- [Exercise objective]: Take the lines of the data below from the very first through the line containing "w.node_tree.nodes['Background'].inputs[1].default_value = 4.5" and output them exactly, pictures excluded.

- [Supplied information]:
* * *
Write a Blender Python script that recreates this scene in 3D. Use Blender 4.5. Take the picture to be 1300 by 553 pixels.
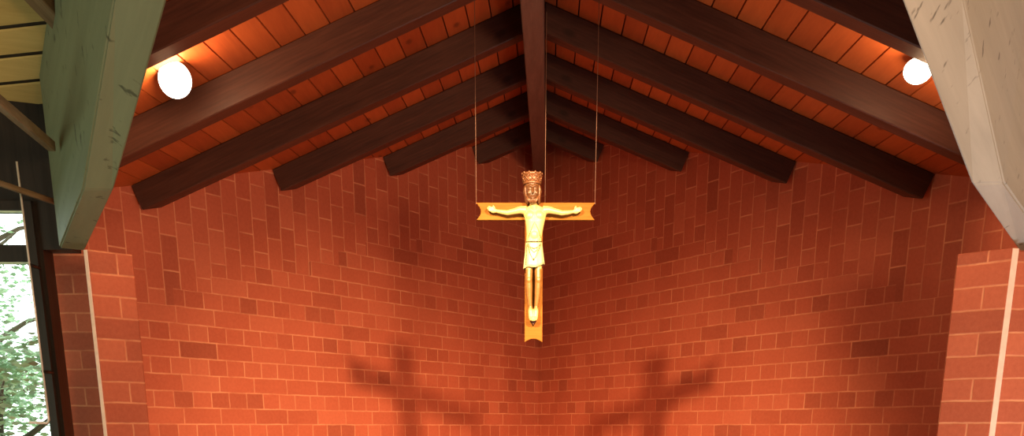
import bpy, bmesh, math, random
from mathutils import Vector, Matrix, noise
random.seed(7)
SC = bpy.context.scene
COL = SC.collection
for o in list(bpy.data.objects): bpy.data.objects.remove(o)

# ---------------------------------------------------------------- camera
F, PX, PY, YH = 1300.0, 650.0, 933.0, 542.0
PITCH = math.atan((PY - YH) / F)
H = 1.65                                     # eye height above the floor
cam = bpy.data.cameras.new('camera'); cam_o = bpy.data.objects.new('camera', cam); COL.objects.link(cam_o)
cam_o.location = (0, 0, H); cam_o.rotation_euler = (math.pi/2 - PITCH, 0, 0)
cam.sensor_width = 36; cam.lens = 36 * F / 1300; cam.shift_y = (PY - 276.5) / 1300; cam.clip_start = .05
SC.camera = cam_o
SC.view_settings.view_transform = 'Standard'; SC.view_settings.look = 'None'
SC.view_settings.gamma = 1; SC.view_settings.use_curve_mapping = False
SC.view_settings.exposure = 0.0

# ---------------------------------------------------------------- world and lights
w = bpy.data.worlds.new('world'); SC.world = w; w.use_nodes = True
w.node_tree.nodes['Background'].inputs[0].default_value = (.86, 1.0, .95, 1)
w.node_tree.nodes['Background'].inputs[1].default_value = 4.5

def light(name, kind, loc, power, color, target=None, **kw):
    l = bpy.data.lights.new(name, kind); l.energy = power; l.color = color
    for k, v in kw.items(): setattr(l, k, v)
    o = bpy.data.objects.new(name, l); COL.objects.link(o); o.location = loc
    if target is not None:
        o.rotation_euler = (Vector(target) - Vector(loc)).to_track_quat('-Z', 'Y').to_euler()
    return o
WARM = (1.0, .64, .32)
# the two altar spots above the picture's top edge, whose beams cross on the crucifix
SPOT_L = (-.54, 2.80, 1.38 + H); SPOT_R = (.67, 2.80, 1.34 + H)
light('spot_light', 'SPOT', SPOT_L, 1150, WARM, (.62, 6.8, -1.15 + H), spot_size=math.radians(58), spot_blend=1.0, shadow_soft_size=.05)
light('spot_light', 'SPOT', SPOT_R, 1150, WARM, (-.75, 6.8, -1.15 + H), spot_size=math.radians(60), spot_blend=1.0, shadow_soft_size=.05)
# warm nave lamps behind the viewer
light('nave_lamp', 'AREA', (1.75, -1.2, .1 + H), 245, (1, .60, .33), (.0, 7, 1.0 + H), size=.75)
# daylight from the nave windows on the left, then an added low fill
light('window_and_fill_light', 'AREA', (-3.3, 2.6, .1 + H), 24, (.86, 1.0, .74), (0.3, 3.4, 1.0 + H), size=1.6)
light('window_and_fill_light', 'AREA', (1.9, 2.9, -1.45 + H), 30, (1, .97, .95), (1.35, 3.5, .9 + H), size=.9)  # added fill from below, whitens the underside of the right frame beam

# ---------------------------------------------------------------- geometry constants (metres, z from the eye height)
TL, TR, RD = math.radians(33.84), math.radians(29.24), math.radians(1.9)
C0 = Vector((.209, 8.6, 0))
DL = Vector((-math.sin(TL), -math.cos(TL), 0)); DR = Vector((math.sin(TR), -math.cos(TR), 0))
RV = Vector((math.sin(RD), math.cos(RD), 0)); RP = Vector((math.cos(RD), -math.sin(RD), 0))
def W(al, p, z=0):                            # along the ridge, across it, height
    v = RV * al + RP * (p - .076); return Vector((v.x, v.y, z + H))
def apex(al): return 1.585 + .055 * al
SL = .39
def roof(al, p): return apex(al) - SL * abs(p)
def ray(x, y):
    a = (x - PX) / F; b = -(y - PY) / F
    return Vector((a, math.cos(PITCH) + b * math.sin(PITCH), -math.sin(PITCH) + b * math.cos(PITCH)))
def at(x, y, Y):                              # point of the place that is seen at a pixel, at depth Y
    r = ray(x, y); r = r * (Y / r.y); return Vector((r.x, r.y, r.z + H))
def cross2(a, b): return a.x * b.y - a.y * b.x
def line_hit(P, d, Q, e):                     # t with P + t d on the line Q + s e
    return cross2(Q - P, e) / cross2(d, e)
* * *
- [Correct answer]:
Write a Blender Python script that recreates this scene in 3D. Use Blender 4.5. Take the picture to be 1300 by 553 pixels.
import bpy, bmesh, math, random
from mathutils import Vector, Matrix, noise
random.seed(7)
SC = bpy.context.scene
COL = SC.collection
for o in list(bpy.data.objects): bpy.data.objects.remove(o)

# ---------------------------------------------------------------- camera
F, PX, PY, YH = 1300.0, 650.0, 933.0, 542.0
PITCH = math.atan((PY - YH) / F)
H = 1.65                                     # eye height above the floor
cam = bpy.data.cameras.new('camera'); cam_o = bpy.data.objects.new('camera', cam); COL.objects.link(cam_o)
cam_o.location = (0, 0, H); cam_o.rotation_euler = (math.pi/2 - PITCH, 0, 0)
cam.sensor_width = 36; cam.lens = 36 * F / 1300; cam.shift_y = (PY - 276.5) / 1300; cam.clip_start = .05
SC.camera = cam_o
SC.view_settings.view_transform = 'Standard'; SC.view_settings.look = 'None'
SC.view_settings.gamma = 1; SC.view_settings.use_curve_mapping = False
SC.view_settings.exposure = 0.0

# ---------------------------------------------------------------- world and lights
w = bpy.data.worlds.new('world'); SC.world = w; w.use_nodes = True
w.node_tree.nodes['Background'].inputs[0].default_value = (.86, 1.0, .95, 1)
w.node_tree.nodes['Background'].inputs[1].default_value = 4.5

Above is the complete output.